Perry traces both blue and Blackness from their earliest roots to their many embodiments of contemporary culture, drawing deeply from her own life as well as art and history: The dyed indigo cloths of West Africa that were traded for human life in the 16th century. The mixture of awe and aversion in the old-fashioned characterization of dark-skinned people as “Blue Black.” The fundamentally American art form of blues music, sitting at the crossroads of pain and pleasure. The blue flowers Perry plants to honor a loved one gone too soon.
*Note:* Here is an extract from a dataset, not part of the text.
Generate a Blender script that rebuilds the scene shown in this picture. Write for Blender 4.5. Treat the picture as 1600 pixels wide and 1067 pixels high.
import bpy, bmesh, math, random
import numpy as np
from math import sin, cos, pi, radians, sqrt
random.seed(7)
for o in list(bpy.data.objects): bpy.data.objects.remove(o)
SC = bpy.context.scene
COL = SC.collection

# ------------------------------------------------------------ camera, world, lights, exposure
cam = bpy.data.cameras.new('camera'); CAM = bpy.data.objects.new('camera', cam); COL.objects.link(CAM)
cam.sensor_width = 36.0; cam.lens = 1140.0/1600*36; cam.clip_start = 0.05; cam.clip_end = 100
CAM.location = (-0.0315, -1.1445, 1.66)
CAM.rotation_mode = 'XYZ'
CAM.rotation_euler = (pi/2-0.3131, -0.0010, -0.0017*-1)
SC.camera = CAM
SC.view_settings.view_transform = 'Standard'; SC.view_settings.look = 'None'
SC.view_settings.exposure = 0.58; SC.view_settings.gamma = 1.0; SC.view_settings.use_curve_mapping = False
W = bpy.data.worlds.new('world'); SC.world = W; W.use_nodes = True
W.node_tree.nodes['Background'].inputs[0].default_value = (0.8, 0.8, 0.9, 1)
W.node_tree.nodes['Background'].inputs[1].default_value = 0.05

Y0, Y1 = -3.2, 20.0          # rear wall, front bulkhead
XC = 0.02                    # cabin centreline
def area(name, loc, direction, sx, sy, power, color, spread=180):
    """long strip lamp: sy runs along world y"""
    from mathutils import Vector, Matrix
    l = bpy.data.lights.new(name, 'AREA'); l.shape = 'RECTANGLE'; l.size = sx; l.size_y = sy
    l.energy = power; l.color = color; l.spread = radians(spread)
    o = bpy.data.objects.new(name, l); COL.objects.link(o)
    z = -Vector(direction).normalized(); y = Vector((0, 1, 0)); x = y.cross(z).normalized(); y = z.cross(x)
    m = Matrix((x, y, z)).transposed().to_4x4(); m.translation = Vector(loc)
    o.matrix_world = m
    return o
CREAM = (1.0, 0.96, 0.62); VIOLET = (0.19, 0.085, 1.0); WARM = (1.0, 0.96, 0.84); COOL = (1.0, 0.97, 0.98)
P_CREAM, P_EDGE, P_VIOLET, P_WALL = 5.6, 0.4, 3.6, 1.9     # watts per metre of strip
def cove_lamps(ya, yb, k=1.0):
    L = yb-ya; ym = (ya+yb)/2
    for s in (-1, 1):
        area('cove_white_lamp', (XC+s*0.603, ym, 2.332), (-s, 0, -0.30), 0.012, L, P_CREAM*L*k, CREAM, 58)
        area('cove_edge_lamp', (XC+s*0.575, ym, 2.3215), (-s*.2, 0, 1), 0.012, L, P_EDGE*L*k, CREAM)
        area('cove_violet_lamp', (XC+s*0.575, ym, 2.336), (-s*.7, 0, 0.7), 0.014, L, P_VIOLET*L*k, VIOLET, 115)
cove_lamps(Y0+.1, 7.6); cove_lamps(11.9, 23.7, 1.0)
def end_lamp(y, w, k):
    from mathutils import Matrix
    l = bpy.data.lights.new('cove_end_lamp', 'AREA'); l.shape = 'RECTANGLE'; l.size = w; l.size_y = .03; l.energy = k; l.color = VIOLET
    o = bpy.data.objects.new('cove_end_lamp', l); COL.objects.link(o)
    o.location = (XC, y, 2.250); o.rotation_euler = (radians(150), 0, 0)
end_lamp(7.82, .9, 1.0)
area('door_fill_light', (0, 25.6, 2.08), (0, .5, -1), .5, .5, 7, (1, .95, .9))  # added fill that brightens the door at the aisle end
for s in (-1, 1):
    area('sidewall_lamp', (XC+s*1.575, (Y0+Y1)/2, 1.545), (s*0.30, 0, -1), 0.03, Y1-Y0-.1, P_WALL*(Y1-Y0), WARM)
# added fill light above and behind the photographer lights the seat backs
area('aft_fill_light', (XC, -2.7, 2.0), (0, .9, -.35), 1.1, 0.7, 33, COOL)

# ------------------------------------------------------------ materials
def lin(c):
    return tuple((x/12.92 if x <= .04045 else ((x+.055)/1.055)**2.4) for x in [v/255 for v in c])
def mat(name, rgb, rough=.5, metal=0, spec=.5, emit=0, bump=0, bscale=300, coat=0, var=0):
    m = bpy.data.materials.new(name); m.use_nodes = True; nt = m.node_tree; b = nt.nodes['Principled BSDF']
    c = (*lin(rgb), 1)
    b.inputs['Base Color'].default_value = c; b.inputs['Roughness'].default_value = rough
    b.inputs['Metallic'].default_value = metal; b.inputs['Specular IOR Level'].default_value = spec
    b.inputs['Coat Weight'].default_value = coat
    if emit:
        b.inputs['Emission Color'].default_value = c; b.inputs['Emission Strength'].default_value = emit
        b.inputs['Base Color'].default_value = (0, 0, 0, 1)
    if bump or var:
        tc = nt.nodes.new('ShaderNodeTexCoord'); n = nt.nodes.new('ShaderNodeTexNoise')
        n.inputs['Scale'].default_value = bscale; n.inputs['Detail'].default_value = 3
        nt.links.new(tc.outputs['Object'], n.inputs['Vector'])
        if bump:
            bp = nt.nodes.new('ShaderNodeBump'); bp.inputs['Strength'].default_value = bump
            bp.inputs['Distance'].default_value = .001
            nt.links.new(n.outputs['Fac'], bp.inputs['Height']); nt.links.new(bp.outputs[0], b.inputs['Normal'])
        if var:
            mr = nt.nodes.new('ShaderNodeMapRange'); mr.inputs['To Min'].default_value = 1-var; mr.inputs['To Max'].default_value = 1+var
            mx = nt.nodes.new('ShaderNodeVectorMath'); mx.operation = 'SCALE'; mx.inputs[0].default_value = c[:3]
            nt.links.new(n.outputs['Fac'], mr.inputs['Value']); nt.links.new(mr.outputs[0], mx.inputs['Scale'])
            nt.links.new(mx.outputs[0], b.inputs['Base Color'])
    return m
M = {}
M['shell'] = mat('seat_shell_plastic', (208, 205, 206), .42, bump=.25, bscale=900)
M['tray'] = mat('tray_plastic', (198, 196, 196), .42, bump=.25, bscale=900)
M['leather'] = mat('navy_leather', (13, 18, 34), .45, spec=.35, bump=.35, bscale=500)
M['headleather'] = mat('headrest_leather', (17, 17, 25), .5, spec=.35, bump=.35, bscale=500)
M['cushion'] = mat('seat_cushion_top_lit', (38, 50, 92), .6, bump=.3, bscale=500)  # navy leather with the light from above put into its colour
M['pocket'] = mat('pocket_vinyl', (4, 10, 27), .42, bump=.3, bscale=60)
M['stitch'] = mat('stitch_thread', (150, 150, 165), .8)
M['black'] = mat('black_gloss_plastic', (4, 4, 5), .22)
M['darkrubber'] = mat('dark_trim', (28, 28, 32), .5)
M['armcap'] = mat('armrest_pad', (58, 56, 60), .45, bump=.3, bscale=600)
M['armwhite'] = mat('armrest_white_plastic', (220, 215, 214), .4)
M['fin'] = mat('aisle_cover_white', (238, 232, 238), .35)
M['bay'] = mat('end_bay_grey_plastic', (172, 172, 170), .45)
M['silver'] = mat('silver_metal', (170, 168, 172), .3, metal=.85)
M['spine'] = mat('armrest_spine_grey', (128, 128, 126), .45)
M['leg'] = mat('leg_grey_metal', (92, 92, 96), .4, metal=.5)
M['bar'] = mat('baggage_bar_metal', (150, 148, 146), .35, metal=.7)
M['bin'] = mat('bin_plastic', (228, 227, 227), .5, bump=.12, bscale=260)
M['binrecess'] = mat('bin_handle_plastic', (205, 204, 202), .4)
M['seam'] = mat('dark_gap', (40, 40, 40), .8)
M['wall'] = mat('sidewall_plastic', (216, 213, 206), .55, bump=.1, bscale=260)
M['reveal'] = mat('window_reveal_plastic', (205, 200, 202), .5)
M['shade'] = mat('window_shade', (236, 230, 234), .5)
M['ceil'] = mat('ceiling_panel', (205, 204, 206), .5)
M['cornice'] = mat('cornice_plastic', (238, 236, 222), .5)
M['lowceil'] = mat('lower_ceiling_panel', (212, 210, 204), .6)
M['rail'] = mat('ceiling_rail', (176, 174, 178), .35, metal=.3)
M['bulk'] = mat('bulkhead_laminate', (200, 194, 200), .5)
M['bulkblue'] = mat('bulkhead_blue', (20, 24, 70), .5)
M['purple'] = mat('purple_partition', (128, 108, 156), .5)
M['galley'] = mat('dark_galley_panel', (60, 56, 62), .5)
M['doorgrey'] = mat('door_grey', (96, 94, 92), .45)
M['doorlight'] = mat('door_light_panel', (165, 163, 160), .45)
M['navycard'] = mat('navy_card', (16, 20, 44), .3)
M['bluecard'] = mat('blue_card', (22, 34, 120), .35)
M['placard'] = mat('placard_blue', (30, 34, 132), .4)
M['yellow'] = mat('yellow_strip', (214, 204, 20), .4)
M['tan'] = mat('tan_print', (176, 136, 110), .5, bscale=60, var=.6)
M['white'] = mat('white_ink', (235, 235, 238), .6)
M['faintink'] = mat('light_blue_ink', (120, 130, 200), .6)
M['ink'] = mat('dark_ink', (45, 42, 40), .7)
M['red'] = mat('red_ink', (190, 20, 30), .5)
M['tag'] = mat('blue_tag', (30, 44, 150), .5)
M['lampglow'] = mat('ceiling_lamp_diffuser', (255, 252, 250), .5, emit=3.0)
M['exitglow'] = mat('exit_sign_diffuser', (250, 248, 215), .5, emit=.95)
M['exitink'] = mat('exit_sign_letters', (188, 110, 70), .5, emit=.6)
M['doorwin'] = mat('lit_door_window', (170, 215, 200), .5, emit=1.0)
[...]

Poignant, spellbinding, and utterly original, Black in Blues is a brilliant new work that could only have come from the mind of one of our greatest writers and thinkers. Attuned to the harrowing and the sublime aspects of the human experience, it is every bit as vivid, rich, and striking as blue itself.
APPLE BOOKS REVIEW
This compelling book by cultural theorist Imani Perry explores the relationship between Black people and the color blue. And Perry takes that premise in fascinating, unexpected directions. There are sketches of singular people, like a society lady whose fascination with indigo fabric turns her into a self-taught chemist and an upper-class Black Haitian slave owner who becomes one of the architects of his island’s revolution. We learn new things about familiar names, like how agricultural scientist George Washington Carver was also an accomplished painter who invented a color, Egyptian Blue, that’s still in use today. Other chapters are more poetic, like when Perry equates jazz’s “blue note” with the ability of enslaved people to live as fully realized, three-dimensional people, even under horrific subjugation. It’s hard to tell where each of these vignettes is going next, which is a big part of the book’s singular charm.
PUBLISHERS WEEKLY
National Book Award winner Perry (South to America) offers a lyrical meditation on "the mystery of blue and its alchemy in the lives of Black folk." Her account reaches back "before Black was a race" to the indigo trade. Early modern Europeans were fascinated by (and covetous of) the blue dye that "doesn't just compel the eye" but "attacks multiple senses" with its aromatic scent and strong texture, Perry writes, while for many Africans "indigo had a spiritual significance" and was employed to induce "balance and harmony." With the coming of the slave trade, "a block of indigo dye could be traded for a ‘hand,' " or human being—a convergence of sacred and profane that Perry uses as a launch point for her ruminations on Blackness and modernity. She points out that even as Black human beings began to be traded for the dye and forced into its cultivation in the Americas, Europeans' medieval description for Africans as "Blew," or blue, fell out of use, as if to erase the connection between Black people and value. Meanwhile, enslaved Africans in the Americas continued to rely on blue's spiritual strength—Perry cites examples such as the folk practice of hanging "cobalt blue" bottles from myrtle trees and the ritual use of bluestone, or copper sulphate, in hoodoo rituals. In direct and intimate prose, Perry synthesizes an impressive range of research into a sinewy, pulsing narrative that positions the past as an active, living force in the present. Readers will be swept up.